| INFORMATION SHOWN |
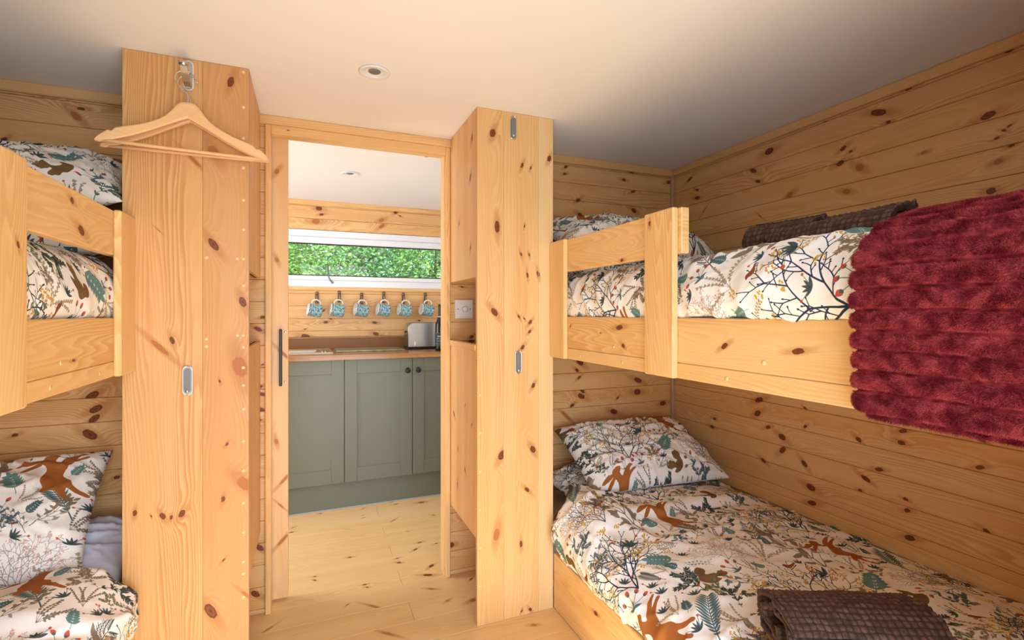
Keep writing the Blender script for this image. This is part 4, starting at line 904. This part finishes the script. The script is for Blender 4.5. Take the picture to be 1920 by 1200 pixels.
# ---------------- rolled brown blankets
def roll(t, c, ang, L, ra, rb, turns, start, name='blanket_roll', tilt=0.0, seed=0):
    th = .011; A = []; n = int(turns * 2 * PI * (ra + rb) / 2 * .75 / .0032)
    outer, inner = [], []
    for i in range(n):
        f = i / (n - 1); a = start + turns * 2 * PI * f; k = .22 + .78 * f ** .8
        x, z = ra * k * math.cos(a), rb * k * math.sin(a); l = math.hypot(x, z) + 1e-6
        outer.append((x, z)); inner.append((x * (1 - th / l) if l > th else x * .3, z * (1 - th / l) if l > th else z * .3))
    ring = outer + inner[::-1] + [outer[0]]; m = len(ring); nl = max(int(L / .0032), 8)
    P = np.zeros((m, nl, 3)); UVR = np.zeros((m, nl, 2))
    R = Matrix.Translation(c) @ Matrix.Rotation(ang, 4, 'Z') @ Matrix.Rotation(tilt, 4, 'X')
    arcs = [0]
    for a, b in zip(ring, ring[1:]): arcs.append(arcs[-1] + math.dist(a, b))
    for i in range(m):
        for j in range(nl):
            y = (j / (nl - 1) - .5) * L; x, z = ring[i]; l = math.hypot(x, z) + 1e-6
            xs_ = arcs[i] + .004 * noise.noise(Vector((arcs[i] * 30, y * 30, 2))); ys_ = y + .004 * noise.noise(Vector((arcs[i] * 30, y * 30, 8))); bp = .0050 * (abs(math.sin(PI * xs_ / .016)) * abs(math.sin(PI * ys_ / .016))) ** .7 if i < n else 0
            nz = .006 * noise.noise(Vector((x * 14 + seed, y * 10, z * 14))) + .0015 * noise.noise(Vector((x * 160, y * 160, z * 160)))
            k = 1 + (bp + nz) / l; yo = .010 * noise.noise(Vector((x * 25, z * 25, j // nl + seed))) * (2 * j / (nl - 1) - 1)
            P[i, j] = R @ Vector((x * k, y + yo, z * k)); UVR[i, j] = (xs_, ys_)
    me = gridmesh(P, UVR)
    b = bmesh.new(); b.from_mesh(me); b.verts.ensure_lookup_table()
    for j in (0, nl - 1):
        for i in range(n - 1):
            o1, o2, i1, i2 = i, i + 1, m - 2 - i, m - 3 - i
            try: b.faces.new([b.verts[q * nl + j] for q in (o1, o2, i2, i1)]).smooth = True
            except ValueError: pass
    b.normal_update(); b.loops.layers.uv.verify()
    obj(name, b, M_BROWN, t, False)
    for p in bpy.data.objects[-1:]: pass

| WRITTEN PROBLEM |
Do not copy the pictures, but repeat every line exactly.

| ANSWER |
Keep writing the Blender script for this image. This is part 4, starting at line 904. This part finishes the script. The script is for Blender 4.5. Take the picture to be 1920 by 1200 pixels.
# ---------------- rolled brown blankets
def roll(t, c, ang, L, ra, rb, turns, start, name='blanket_roll', tilt=0.0, seed=0):
    th = .011; A = []; n = int(turns * 2 * PI * (ra + rb) / 2 * .75 / .0032)
    outer, inner = [], []
    for i in range(n):
        f = i / (n - 1); a = start + turns * 2 * PI * f; k = .22 + .78 * f ** .8
        x, z = ra * k * math.cos(a), rb * k * math.sin(a); l = math.hypot(x, z) + 1e-6
        outer.append((x, z)); inner.append((x * (1 - th / l) if l > th else x * .3, z * (1 - th / l) if l > th else z * .3))
    ring = outer + inner[::-1] + [outer[0]]; m = len(ring); nl = max(int(L / .0032), 8)
    P = np.zeros((m, nl, 3)); UVR = np.zeros((m, nl, 2))
    R = Matrix.Translation(c) @ Matrix.Rotation(ang, 4, 'Z') @ Matrix.Rotation(tilt, 4, 'X')
    arcs = [0]
    for a, b in zip(ring, ring[1:]): arcs.append(arcs[-1] + math.dist(a, b))
    for i in range(m):
        for j in range(nl):
            y = (j / (nl - 1) - .5) * L; x, z = ring[i]; l = math.hypot(x, z) + 1e-6
            xs_ = arcs[i] + .004 * noise.noise(Vector((arcs[i] * 30, y * 30, 2))); ys_ = y + .004 * noise.noise(Vector((arcs[i] * 30, y * 30, 8))); bp = .0050 * (abs(math.sin(PI * xs_ / .016)) * abs(math.sin(PI * ys_ / .016))) ** .7 if i < n else 0
            nz = .006 * noise.noise(Vector((x * 14 + seed, y * 10, z * 14))) + .0015 * noise.noise(Vector((x * 160, y * 160, z * 160)))
            k = 1 + (bp + nz) / l; yo = .010 * noise.noise(Vector((x * 25, z * 25, j // nl + seed))) * (2 * j / (nl - 1) - 1)
            P[i, j] = R @ Vector((x * k, y + yo, z * k)); UVR[i, j] = (xs_, ys_)
    me = gridmesh(P, UVR)
    b = bmesh.new(); b.from_mesh(me); b.verts.ensure_lookup_table()
    for j in (0, nl - 1):
        for i in range(n - 1):
            o1, o2, i1, i2 = i, i + 1, m - 2 - i, m - 3 - i
            try: b.faces.new([b.verts[q * nl + j] for q in (o1, o2, i2, i1)]).smooth = True
            except ValueError: pass
    b.normal_update(); b.loops.layers.uv.verify()
    obj(name, b, M_BROWN, t, False)
    for p in bpy.data.objects[-1:]: pass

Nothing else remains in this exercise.